Et comme fréquemment, les différences se trouvent à la marge.
Le droit monégasque, on l'a dit, est plus ou moins calqué sur le droit français. Parfois, une réforme judiciaire française n'a pas été suivie à Monaco ou inversement. Ainsi le droit des contrats qui a été réformé en 2016 ne l'a pas été à Monaco.
En matière pénale par exemple : "le viol et les infractions sexuelles ont été récemment redéfinis autour de l'absence de consentement, conformément aux recommandations du Conseil de l'Europe. Ainsi, l'absence de consentement suffit à elle seule à caractériser le viol (article 262 du Code pénal). Cette différence est importante puisque, en France, il faut encore prouver la contrainte, la surprise, la menace ou la violence. En France, inscrire dans le Code pénal sous cette infraction la notion de consentement est encore discuté" explique Yves Strickler
Dans la procédure pénale il y a quelques différences, en France, vous êtes "mis en examen" alors qu'à Monaco, vous êtes "inculpé".

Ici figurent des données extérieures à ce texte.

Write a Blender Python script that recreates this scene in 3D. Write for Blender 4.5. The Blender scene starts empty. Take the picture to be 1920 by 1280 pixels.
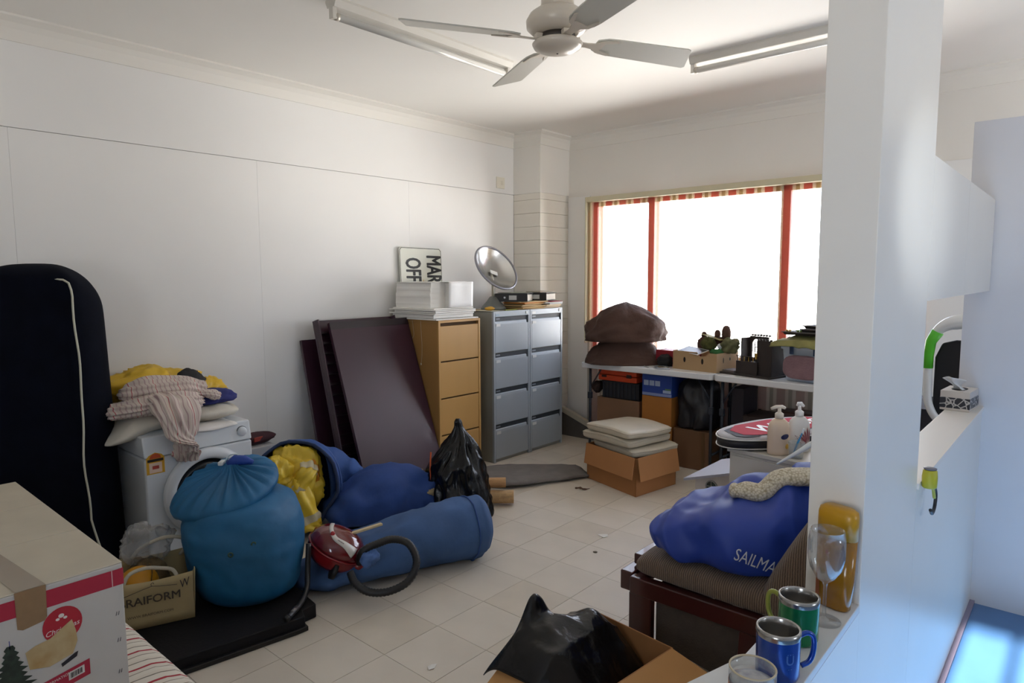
import bpy, bmesh, math, random
from math import sin, cos, pi, radians, sqrt, atan2, exp
from mathutils import Vector, Matrix, noise
from mathutils.bvhtree import BVHTree

C = bpy.context.scene.collection
random.seed(7)

# ------------------------------------------------------------------ camera
cam_data = bpy.data.cameras.new('camera')
cam = bpy.data.objects.new('camera', cam_data)
C.objects.link(cam)
bpy.context.scene.camera = cam
YAW, PITCH, ROLL = radians(-41.127), radians(5.6074), radians(-0.247)
cy_, sy_ = cos(YAW), sin(YAW)
fw = Vector((sy_*cos(PITCH), cy_*cos(PITCH), -sin(PITCH)))
rt0 = Vector((cy_, -sy_, 0)); up0 = rt0.cross(fw)
rt = rt0*cos(ROLL) + up0*sin(ROLL); up = up0*cos(ROLL) - rt0*sin(ROLL)
mw = Matrix((rt, up, -fw)).transposed().to_4x4()
mw.translation = Vector((0, 0, 1.62))
cam.matrix_world = mw
cam_data.sensor_width = 36.0
cam_data.lens = 1247.1/1920*36.0
cam_data.clip_start = 0.02

# ------------------------------------------------------------------ world, sun, daylight portals, exposure
sc = bpy.context.scene
sc.view_settings.view_transform = 'Standard'
sc.view_settings.look = 'None'
sc.view_settings.gamma = 1
sc.view_settings.use_curve_mapping = False
sc.view_settings.exposure = -0.27
try:
    sc.cycles.use_denoising = True
    sc.cycles.denoiser = 'OPENIMAGEDENOISE'
    sc.cycles.max_bounces = 10
    sc.cycles.diffuse_bounces = 6
    sc.cycles.transparent_max_bounces = 16
    sc.cycles.sample_clamp_indirect = 6.0
    sc.cycles.caustics_reflective = False
    sc.cycles.caustics_refractive = False
except Exception:
    pass

SKY = 13.0
w = bpy.data.worlds.new('world'); sc.world = w; w.use_nodes = True
nt = w.node_tree; nt.nodes.clear()
out = nt.nodes.new('ShaderNodeOutputWorld'); bg = nt.nodes.new('ShaderNodeBackground')
tc = nt.nodes.new('ShaderNodeTexCoord'); sep = nt.nodes.new('ShaderNodeSeparateXYZ')
rmp = nt.nodes.new('ShaderNodeValToRGB')
nt.links.new(tc.outputs['Generated'], sep.inputs[0])
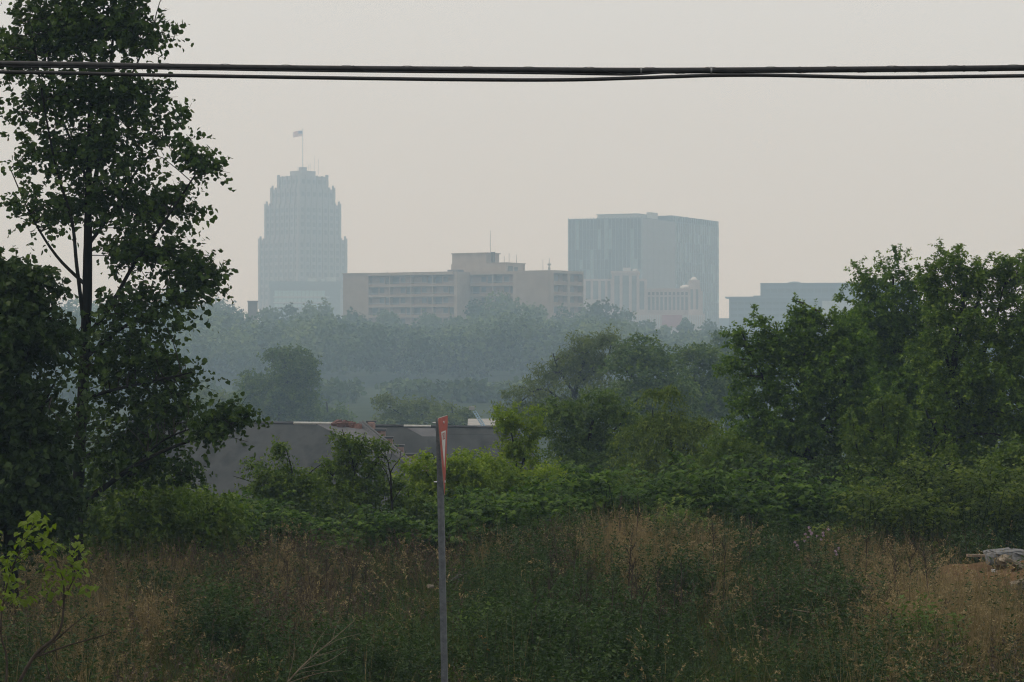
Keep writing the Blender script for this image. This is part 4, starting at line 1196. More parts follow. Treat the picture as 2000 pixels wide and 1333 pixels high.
# pale shed roof and the blue boom beyond the works
M['shed_white'] = surf_mat('pale shed roof', (.22,.21,.20), (.30,.29,.27), 1, .8)
M['boom_blue'] = surf_mat('pale blue paint', (.28,.40,.52), (.36,.48,.60), 3, .6)
def shed_and_boom():
    Y = 280.0; k = Y/FPX
    b = P(918, 860, Y); g = float(gz(b[0], Y))
    e = empty('pale_shed', (b[0], Y, g)); tag(e, 'pale low shed roof glimpsed beyond the grey works ridge', 'building')
    top = EYE - (826 - 666.5)*k - g
    L = 74*k
    box('wall', 0, L, 0, 8, 0, top - .3, M['beige'], e)
    V = np.array([(-.3,-.4,top-.3),(L+.3,-.4,top-.3),(L+.3,4,top+.35),(-.3,4,top+.35),(L+.3,8.4,top-.3),(-.3,8.4,top-.3)])
    V = np.concatenate([V, V - (0,0,.15)])
    F = np.array([(0,1,2),(0,2,3),(3,2,4),(3,4,5),(6,8,7),(6,9,8),(9,10,8),(9,11,10),(0,6,7),(0,7,1),(1,7,8),(1,8,2),(2,8,10),(2,10,4),(5,11,6),(5,6,3),(3,6,0)])
    mobj('roof', V, F, M['shed_white'], e)
    Y2 = 268.0; b = P(944, 860, Y2); g2 = float(gz(b[0], Y2))
    base = np.array((b[0], Y2, g2))
    c = empty('lift_boom', base); tag(c, 'slanting pale blue steel boom above the grey roof ridge', 'lift')
    p0, p1 = P(946, 835, Y2), P(926, 803, Y2)
    V, F = tube([(*base, .35), (*(p0 + (0, 0, .1)), .30)], 8); mobj('mast', V, F, M['boom_blue'], c, base)
    for d in (-.16, .16):
        V, F = tube([(*(p0 + (d, 0, 0)), .09), (*(p1 + (d, 0, 0)), .07)], 6); mobj('boom_rail', V, F, M['boom_blue'], c, base)
    for t in np.linspace(.1, .95, 8):
        q = p0 + (p1 - p0)*t
        V, F = tube([(*(q - (.17, 0, 0)), .05), (*(q + (.17, 0, .12)), .05)], 5); mobj('boom_rung', V, F, M['boom_blue'], c, base)
    q = p1 + (-.25, 0, .1)
    box_at('bucket', q[0]-.35, q[0]+.30, Y2-.3, Y2+.3, q[2], q[2]+.42, M['shed_white'], c, base)
shed_and_boom()

# ------------------------------------------------------------------ knotweed bank
def knotweed(label, Y0, Y1, xs_px, tops, n, mat='knot', size=.14, name='knotweed_clump', edge=.80):
    """arching canes with broad leaves; xs_px / tops give the outline of the bank at its mean distance"""
    Ym = (Y0 + Y1)/2
    u = rng.random(n); px = xs_px[0] + (xs_px[-1] - xs_px[0])*u
    Yc = rng.uniform(Y0, Y1, n)
    X = (px - 1000)*Yc/FPX
    g = gz(X, Yc)
    top = EYE - (np.interp(px, xs_px, tops) - 666.5)*Yc/FPX
    front = (Yc - Y0)/(Y1 - Y0)
    h = np.maximum(.45, (top - g)*(edge + (1-edge)*np.minimum(1, front*2.2))*rng.uniform(.72, 1.06, n))
    h = h*(1 + .16*np.sin(X*2.7 + Yc) + .12*np.sin(X*6.1 + 2*Yc + 1.0))
    bx, by = float(X.mean()), Ym
    base = np.array((bx, by, float(gz(bx, by))))
    e = empty(name, base); tag(e, label, 'knotweed' if name == 'knotweed_clump' else 'shrub', 'knotweed bank along the field edge' if name == 'knotweed_clump' else None)
    lean = unitv(np.stack([rng.normal(0, 1, n), rng.normal(-.5, .8, n), np.zeros(n)], -1))
    G = Geo(); LP, LD, LN, LS = [], [], [], []
    nl = 17
    for i in range(n):
        b = np.array((X[i], Yc[i], g[i]-.05)); a = lean[i]*h[i]*rng.uniform(.12, .42)
        pts = [(*b, .010), (*(b + a*.25 + (0,0,h[i]*.5)), .008), (*(b + a*.7 + (0,0,h[i]*.9)), .006), (*(b + a*1.5 + (0,0,h[i]*.98)), .003)]
        sp = smooth_path(pts, 5)
        if i % 3 == 0:
            V, F = tube(sp[::2], 4); G.add(V, F)
        t = np.linspace(.45, 1, nl)
        q = np.stack([np.interp(t, np.linspace(0, 1, len(sp)), sp[:, c]) for c in range(3)], -1)
        ph = np.where(np.arange(nl) % 2, 1, -1)*1.3 + rng.normal(0, .7, nl) + math.atan2(lean[i][1], lean[i][0])
        d = np.stack([np.cos(ph), np.sin(ph), -.22 + rng.normal(0, .15, nl)], -1)
        LP.append(q + d*.05); LD.append(d)
        LN.append(np.stack([rng.normal(0, .28, nl), rng.normal(-.15, .28, nl), np.ones(nl)], -1))
        LS.append(size*rng.uniform(.65, 1.2, nl)*np.where(t > .9, .7, 1))
    V, F = leaves(np.concatenate(LP), np.concatenate(LD), np.concatenate(LN), np.concatenate(LS), T_HEART)
    tn = np.clip(.6*np.repeat(rng.random(n), nl) + .4*np.tile(np.linspace(0, 1, nl)**2, n), 0, 1)
    mobj('foliage', V, F, M[mat], e, base, tint=np.repeat(tn, len(T_HEART[0])))
    V, F = G.get(); mobj('canes', V, F, M['weed'], e, base, kind='stuff')
    return e

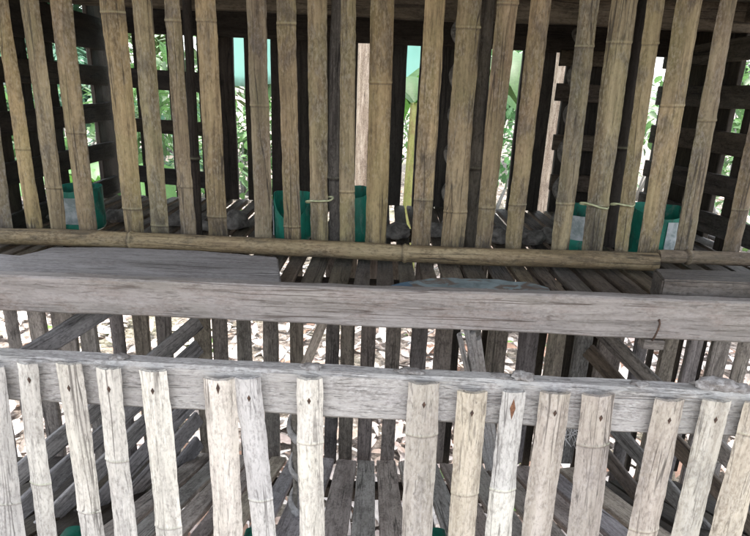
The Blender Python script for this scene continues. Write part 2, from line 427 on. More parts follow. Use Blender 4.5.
# grain runs along local Z, so this plank is built lying and then turned
def turned_plank(name, poly, z0, z1, mat, label, cat, seed):
    """poly in world xy; the mesh keeps local Z = world X so the grain runs along it"""
    rot = Matrix(((0, 0, 1), (0, 1, 0), (-1, 0, 0))).to_4x4()   # local z -> world x
    c = sum((Vector((p[0], p[1])) for p in poly), Vector((0, 0)))/len(poly)
    mw = Matrix.Translation((c.x, c.y, z0)) @ rot
    inv = mw.inverted(); bm = bmesh.new()
    vs = [bm.verts.new(inv @ Vector((p[0], p[1], z0))) for p in poly]
    f = bm.faces.new(vs); r_ = bmesh.ops.extrude_face_region(bm, geom=[f])
    up_ = inv.to_3x3() @ Vector((0, 0, z1-z0))
    for g in r_['geom']:
        if isinstance(g, bmesh.types.BMVert): g.co += up_
    bmesh.ops.recalc_face_normals(bm, faces=bm.faces)
    bmesh.ops.bevel(bm, geom=bm.edges[:], offset=.003, segments=2, affect='EDGES')
    me = bpy.data.meshes.new('m'); bm.to_mesh(me); bm.free(); smooth(me, 40)
    return tag(link(name, me, mat, None, mw), label, cat)
poly = [(p.x, p.y) for p in wide] + [(pe.x, .878), (-.75, .878)]
turned_plank('wide_plank', poly, ZF+.002, ztop, M['dusty_wood'], 'wide dusty grey plank lying on the left half of the shelf behind the long board', 'plank', 5)
zb = W(700, 281, .885).z
q0, q1 = WZ(654, 268, zb), WZ(800, 273, zb)
poly = [(W(663, 281, .885).x, .885), (.9, .885), (.9, q1.y), (q0.x, q0.y)]
turned_plank('timber_block', poly, ZF+.002, zb, M['dark_wood'], 'thick dark timber block lying at the right end of the shelf under the rail', 'timber', 6)  # dark wood here carries the shade under the rail in its colour
# bluish scrap
m_, nt_, b_ = newmat('blue_scrap'); n = N(nt_)
v = n.coords((1, 1, 1), 0)
sx = nt_.nodes.new('ShaderNodeSeparateXYZ'); n.l(v, sx.inputs[0])
f1 = n.noise(v, 35, 5, .65, .4); f2 = n.noise(v, 28, 3, .5, 1.0)
c = n.ramp(f1, [(.35, (.09, .12, .125)), (.6, (.18, .225, .23))])
c = n.mix(n.ramp(f2, [(.54, 0), (.62, .8)]), c, (.09, .05, .03))
bl = n.ramp(n.math('ADD', sx.outputs['X'], n.math('MULTIPLY', f1, .03)), [(0, 0), (1, 1)])
lt = nt_.nodes.new('ShaderNodeMath'); lt.operation = 'LESS_THAN'; n.l(n.math('ADD', sx.outputs['X'], n.math('MULTIPLY', f1, .05)), lt.inputs[0]); lt.inputs[1].default_value = -.075
c = n.mix(n.math('MULTIPLY', lt.outputs[0], .85), c, (.025, .075, .13))
n.l(c, b_.inputs['Base Color']); b_.inputs['Roughness'].default_value = .6
zs_ = ZF+.012
sp = [WZ(u, v, zs_) for (u, v) in ((387, 288), (391, 285), (400, 282.5), (413, 280.5), (432, 278), (452, 277.5), (470, 278.5), (498, 279), (513, 281.5), (527, 281.5), (540, 285), (549, 287.5), (552, 293), (520, 298), (440, 297), (396, 294))]
slab('board_scrap', [(p.x, p.y) for p in sp], ZF+.003, zs_, m_, 'flat bluish grey scrap with a blue end lying on the shelf slats', 'scrap', 1, .0015)

# ------------------------------------------------------------------ front fence: plank and pale slats
YP = .75
fence = thing('front_fence', (0, YP, E-.72), 'nearest low fence of whitish bamboo slats nailed to a rough grey plank', 'fence')
lineboard('rail', (-60, 354, 398), (810, 398, 441), YP, .032, 0, M['plank_wood'], fence, 12, rough=1.1, dz=.008, ch=.005)
YS = .737
M['dirt'] = simple('dirt', (.17, .15, .135), (.38, .36, .34), .95, 90, .6)
for q, (u, v, rx, ry, rz) in enumerate(((312, 362, .017, .010, .006), (500, 372, .02, .011, .004), (522, 371, .017, .012, .006), (716, 380, .03, .013, .011), (738, 383, .022, .012, .008), (640, 379, .014, .010, .004), (120, 352, .015, .01, .003), (410, 366, .02, .01, .003))):
    p = W(u, v+5, YP+.015); bm = bmesh.new(); bmesh.ops.create_icosphere(bm, subdivisions=3, radius=1)
    for w_ in bm.verts:
        d = w_.co.normalized(); k = 1+.45*noise.noise(d*1.8+Vector((q*2.3, 0, 0)))+.25*noise.noise(d*5+Vector((0, q, 0)))
        w_.co = Vector((d.x*rx*k, d.y*ry*k, d.z*rz*k))
    me = bpy.data.meshes.new('m'); bm.to_mesh(me); bm.free(); me.shade_smooth()
    link('dirt_lump', me, M['dirt'], fence, Matrix.Translation(p))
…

En droit des entreprises, on peut noter que les entreprises unipersonnelles n'existent pas, il faut, au minimum être deux pour créer une société. Il n'y a pas de procédure collective à Monaco, donc le redressement judiciaire qui permet de geler les dettes n'existe pas (sous cette forme).
Comme on prendrait un nouveau poste, il faut mettre à jour ses connaissances pour s'adapter au droit local. Les magistrats français qui sont détachés à Monaco (par décret) le sont pour une durée de cinq ans.
Dès septembre 2025, l'Université Paris-Panthéon-Assas, déjà associée aux discussions, rejoindra le partenariat pédagogique autour du Diplôme Interuniversitaire (DIU) de Droit monégasque.